Seruan Penghentian Ritual Pengorbanan Hewan dalam Festival Tatung Singkawang

 

Festival Cap Go Meh di Singkawang, Kalimantan Barat, telah lama menjadi daya tarik wisata yang penuh warna. Salah satu sorotan utamanya adalah Pawai Tatung—ritual budaya yang menampilkan atraksi ekstrem dan trance oleh para tatung, yang dipercaya sebagai medium roh leluhur. Ribuan wisatawan hadir setiap tahun untuk menyaksikan kemeriahan ini.

Namun, di balik kemeriahan, terdapat sisi gelap yang terus menjadi sorotan: penggunaan hewan dalam ritual sebelum pawai. Beberapa oknum tatung dari aliran tertentu diketahui masih menggunakan anjing hitam atau ayam putih sebagai “perantara roh” dalam proses pemanggilan supranatural. Praktik ini tidak hanya kontroversial secara moral, tetapi juga bertentangan dengan prinsip kesejahteraan hewan.

Indonesia sebenarnya telah memiliki dasar hukum yang mengatur perlindungan hewan. Dalam UU No. 18 Tahun 2009 tentang Peternakan dan Kesehatan Hewan (jo. UU No. 41 Tahun 2014), Pasal 66 menyatakan bahwa setiap orang dilarang menyiksa dan/atau memperlakukan hewan tidak layak secara fisik maupun nonfisik. Selain itu, KUHP Pasal 302 juga mengatur sanksi pidana bagi siapa saja yang menyakiti atau membunuh hewan secara tidak wajar.

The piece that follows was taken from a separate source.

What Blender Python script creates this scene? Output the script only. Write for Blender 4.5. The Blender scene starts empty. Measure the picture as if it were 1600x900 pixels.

Ritual pengorbanan hewan dalam konteks budaya tentu membutuhkan kehati-hatian. Tradisi harus bisa berkembang seiring kesadaran etis masyarakat modern. Menjaga budaya bukan berarti mengabaikan nilai kemanusiaan dan kasih sayang terhadap makhluk hidup lain.

Kami menyerukan agar semua bentuk ritual yang menyakiti hewan dihentikan. Tradisi yang agung dapat tetap dilestarikan tanpa kekerasan, dengan cara yang lebih bijak dan beradab—demi kehormatan budaya dan perlindungan makhluk hidup.